Cela étant dit, je me permettrai néanmoins de douter très sérieusement du réel « engagement européen » du Président-candidat. En effet, quand, au cours de l’émission télévisée sur TF1, après avoir balayé d’un ton méprisant les carences de l’ « administration bruxelloise » et son manque de « représentativité politique », un journaliste lui demande s’il est favorable à l’élection d’un Président de l’Union, il esquive en disant :  « ça, c’est un autre débat ».

Or si on analyse le bilan européen du Président, qui est loin d’être négligeable, il faut souligner qu’il se caractérise par le désir d’un renforcement continu d’une « gestion intergouvernementale » au détriment de la « méthode communautaire ». Cela s’est affirmé dès son intervention (efficace) dans la crise financière après la faillite de Lehman Brothers qui a marginalisé la Commission et renforcé le rôle du Conseil européen.

Il y a aussi contradiction entre cette méthode intergouvernementale (sous-entendu sans un quelconque transfert/partage de souveraineté) et la « coopération renforcée » souhaitée dans le cadre de la réforme des accords Schengen ou la mise en œuvre d’une préférence communautaire.

Cette approche « ad hoc » se traduit par la prolifération de nouveaux accords (Traités) intergouvernementaux en marge du Traité de l’Union dont la complexité rend la lecture totalement opaque pour le citoyen. Ce mécanisme a atteint les limites de la rationalité. Il sera, inévitablement, source de conflits et d’arbitrages permanents où les frustrations des « petits États » et les ambitions des « grands » mineront la cohésion nécessaire au maintien d’une Europe prospère et solidaire. (débats sur les budgets espagnols et hongrois).

Oui, le Président Sarkozy a raison lorsqu’il appelle de ses vœux une « Europe plus politique » et donc plus responsable. Il est temps d’affronter le vrai défi qui se pose à l’Union dont les sujets abordés à Villepinte constituent d’excellentes raisons supplémentaires de s’y atteler : soit nous construisons une Europe (UEM) fédérale, consacrant la hiérarchie des pouvoirs dans le cadre d’une délégation importante de responsabilité aux entités fédérées, soit nous nous acheminons inexorablement vers l’implosion de l’Union européenne.
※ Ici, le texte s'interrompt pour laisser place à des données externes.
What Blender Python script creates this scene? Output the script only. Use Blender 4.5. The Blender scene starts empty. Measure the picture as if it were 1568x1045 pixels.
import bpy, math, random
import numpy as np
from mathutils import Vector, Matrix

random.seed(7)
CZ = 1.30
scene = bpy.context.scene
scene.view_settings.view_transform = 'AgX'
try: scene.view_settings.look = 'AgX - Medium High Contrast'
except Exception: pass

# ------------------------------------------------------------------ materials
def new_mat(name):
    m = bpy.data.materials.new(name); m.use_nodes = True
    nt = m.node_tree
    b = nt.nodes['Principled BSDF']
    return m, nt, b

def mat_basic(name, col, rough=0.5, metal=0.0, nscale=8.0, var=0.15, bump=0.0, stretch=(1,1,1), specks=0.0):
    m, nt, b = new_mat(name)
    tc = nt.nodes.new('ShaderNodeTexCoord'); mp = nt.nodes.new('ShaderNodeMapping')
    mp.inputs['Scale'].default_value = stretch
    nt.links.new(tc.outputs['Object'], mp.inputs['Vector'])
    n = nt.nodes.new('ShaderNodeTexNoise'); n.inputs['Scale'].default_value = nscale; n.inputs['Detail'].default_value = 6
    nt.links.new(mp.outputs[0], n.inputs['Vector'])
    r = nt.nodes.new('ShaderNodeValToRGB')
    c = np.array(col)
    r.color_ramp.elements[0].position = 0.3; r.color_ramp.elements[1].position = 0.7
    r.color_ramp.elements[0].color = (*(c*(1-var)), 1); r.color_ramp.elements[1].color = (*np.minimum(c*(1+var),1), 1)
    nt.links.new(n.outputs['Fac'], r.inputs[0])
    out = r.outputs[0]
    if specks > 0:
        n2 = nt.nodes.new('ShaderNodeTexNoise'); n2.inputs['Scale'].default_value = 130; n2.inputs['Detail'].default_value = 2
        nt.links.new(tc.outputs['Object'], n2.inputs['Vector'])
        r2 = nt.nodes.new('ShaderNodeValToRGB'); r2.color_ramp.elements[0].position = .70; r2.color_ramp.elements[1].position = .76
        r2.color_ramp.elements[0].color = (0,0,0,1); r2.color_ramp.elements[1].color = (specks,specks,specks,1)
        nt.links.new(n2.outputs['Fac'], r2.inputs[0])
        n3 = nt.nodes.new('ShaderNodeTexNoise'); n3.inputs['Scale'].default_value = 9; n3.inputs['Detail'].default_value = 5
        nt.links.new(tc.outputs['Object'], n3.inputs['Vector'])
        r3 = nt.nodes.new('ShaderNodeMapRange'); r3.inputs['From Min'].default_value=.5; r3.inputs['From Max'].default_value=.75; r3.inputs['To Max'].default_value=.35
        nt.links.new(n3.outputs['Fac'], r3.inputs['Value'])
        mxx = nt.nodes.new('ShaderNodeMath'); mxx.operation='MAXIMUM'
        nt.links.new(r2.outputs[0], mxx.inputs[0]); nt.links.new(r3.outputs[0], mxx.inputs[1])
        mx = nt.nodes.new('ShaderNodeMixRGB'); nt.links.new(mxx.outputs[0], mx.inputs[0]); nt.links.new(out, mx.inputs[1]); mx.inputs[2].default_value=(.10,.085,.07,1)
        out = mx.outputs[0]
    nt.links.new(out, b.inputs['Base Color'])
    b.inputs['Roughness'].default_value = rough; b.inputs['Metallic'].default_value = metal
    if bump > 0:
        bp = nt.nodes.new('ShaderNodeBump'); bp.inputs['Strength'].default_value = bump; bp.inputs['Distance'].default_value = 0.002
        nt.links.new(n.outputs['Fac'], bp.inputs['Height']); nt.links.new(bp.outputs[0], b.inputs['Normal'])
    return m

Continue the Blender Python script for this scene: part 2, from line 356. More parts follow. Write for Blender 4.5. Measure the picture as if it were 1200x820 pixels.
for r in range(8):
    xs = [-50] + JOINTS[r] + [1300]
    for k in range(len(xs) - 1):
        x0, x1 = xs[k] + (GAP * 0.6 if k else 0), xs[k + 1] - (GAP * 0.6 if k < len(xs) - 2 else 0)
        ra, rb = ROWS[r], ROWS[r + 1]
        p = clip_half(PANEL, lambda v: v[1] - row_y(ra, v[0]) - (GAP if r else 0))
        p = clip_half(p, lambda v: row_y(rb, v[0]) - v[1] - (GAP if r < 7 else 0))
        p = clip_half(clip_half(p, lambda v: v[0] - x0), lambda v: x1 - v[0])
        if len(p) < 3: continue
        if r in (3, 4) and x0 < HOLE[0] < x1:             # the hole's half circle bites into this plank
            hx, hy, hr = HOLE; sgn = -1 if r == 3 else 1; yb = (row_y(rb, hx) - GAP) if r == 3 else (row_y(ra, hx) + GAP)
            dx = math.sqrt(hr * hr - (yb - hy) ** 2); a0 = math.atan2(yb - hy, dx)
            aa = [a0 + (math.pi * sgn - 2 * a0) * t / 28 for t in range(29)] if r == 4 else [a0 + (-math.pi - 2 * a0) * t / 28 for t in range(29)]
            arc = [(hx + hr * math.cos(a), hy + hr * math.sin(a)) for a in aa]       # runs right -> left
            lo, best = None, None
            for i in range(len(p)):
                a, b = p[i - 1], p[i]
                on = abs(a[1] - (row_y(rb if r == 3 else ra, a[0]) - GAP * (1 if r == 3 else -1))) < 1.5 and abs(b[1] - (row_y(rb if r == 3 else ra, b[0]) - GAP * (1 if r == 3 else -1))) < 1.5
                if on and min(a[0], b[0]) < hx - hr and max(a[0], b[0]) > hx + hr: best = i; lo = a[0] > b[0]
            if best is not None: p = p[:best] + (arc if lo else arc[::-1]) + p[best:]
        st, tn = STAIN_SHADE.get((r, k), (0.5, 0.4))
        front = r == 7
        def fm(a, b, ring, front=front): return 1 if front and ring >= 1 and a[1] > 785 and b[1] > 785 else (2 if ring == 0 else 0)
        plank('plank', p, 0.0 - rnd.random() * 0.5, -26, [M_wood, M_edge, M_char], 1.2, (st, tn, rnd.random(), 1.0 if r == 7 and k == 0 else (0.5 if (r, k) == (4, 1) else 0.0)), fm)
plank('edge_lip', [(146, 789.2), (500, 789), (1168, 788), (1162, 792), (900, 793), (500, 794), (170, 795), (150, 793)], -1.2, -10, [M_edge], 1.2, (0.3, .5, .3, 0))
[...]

C’est donc sur le terrain du rapport institutionnel de la France à l’Union européenne qu’il convient d’orienter le débat de la présidentielle. Etant donné l’importance primordiale que l’UE joue dans la vie quotidienne de tous les citoyens, tout candidat qui s’esquiverait n’aurait pas, ipso facto, la stature nécessaire pour prétendre à la magistrature suprême.